Right, but it sounds inane when applied to small organizations and publicized as one's role - a chief executive office of a executive division person. I suppose such a person is also the COO, the CIO, the CTO, the CRD, the Director, the Managing Director, and the Owner.

Dennis Forbes
Wednesday, September 1, 2004

You can incorporate with ANY number of people.  It doesn't take anything except designating a legal agent to represent the corporation.

It can even be a single person...

For example, one high profile Senator and current US VP candidate incorporated a business in order to take some of a lawsuit payout as a divident instead of income...

(Therefore avoiding the higher levels of taxation that exist on a personal income level and Social Security taxes.)

Wednesday, September 1, 2004

"You can incorporate with ANY number of people.  It doesn't take anything except designating a legal agent to represent the corporation."

What state are you talking about? Every state we looked at required a board of directors (besides a local agent), with various restrictions about who could double up in what positions. You can file for incorporation yourself and submit your bylaws, but until you've followed up with the list of board members, it's only provisional.

Mr. O
Wednesday, September 1, 2004

This is just an example where knowing your market is preferable to following the generalized advice of faraway writers.
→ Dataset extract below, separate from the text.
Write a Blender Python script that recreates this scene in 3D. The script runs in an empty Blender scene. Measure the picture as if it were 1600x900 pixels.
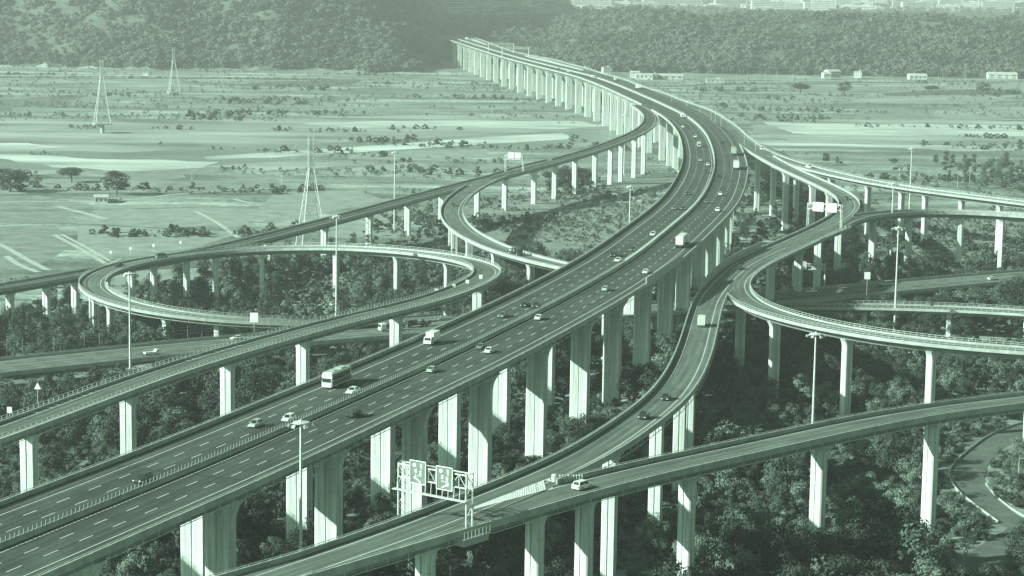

If your product is a solitaire game, or a web utility, or a website, or any other artifact that is cheap enough to be bought on a whim (or at least cheap enough to get thrown on someone's Visa without too much thought), then being personable and friendly, and saying 'I' instead of 'we' will probably benefit your image.

However, if your product is anything that is marketed to companies, and is likely to be subjected to a purchasing process, saying 'I' will get you stopped at the door.  Corporate mentalities are *very* cautious and conservative, and will shirk away from anything that looks like a one (or two, or five) man shop.

Granted, the latter is pretty rare, at least in the "micro-ISV" world, but it does happen, especially in very narrow verticals that just can't support a super-mega-corporation.

Chas Emerick ( )
Wednesday, September 1, 2004

In the state of Indiana there is no minimum number to the board members.  It is entirely possible to incorporate here.  I've done it.

(Not that I've had any sort of success at all, but that's a completely different story.  Just pointing out that it's possible by example.)

Aaron F Stanton
Wednesday, September 1, 2004

I know a guy who runs his own business.  He is the one and only employee.  He has business cards that say:

His Name

How utterly pretentious and retarded.

Bob's Your Uncle
Wednesday, September 1, 2004

Many, maybe most businesses incorporate in a state a like Delaware that doesn't take corporate income tax. Your business need not reside in the state to incorporate there.

Wednesday, September 1, 2004


Although you could technically title the owner of a ine-employee company anything (CEO, CIO, janitor, sr. developer), what else would you reasonably call them?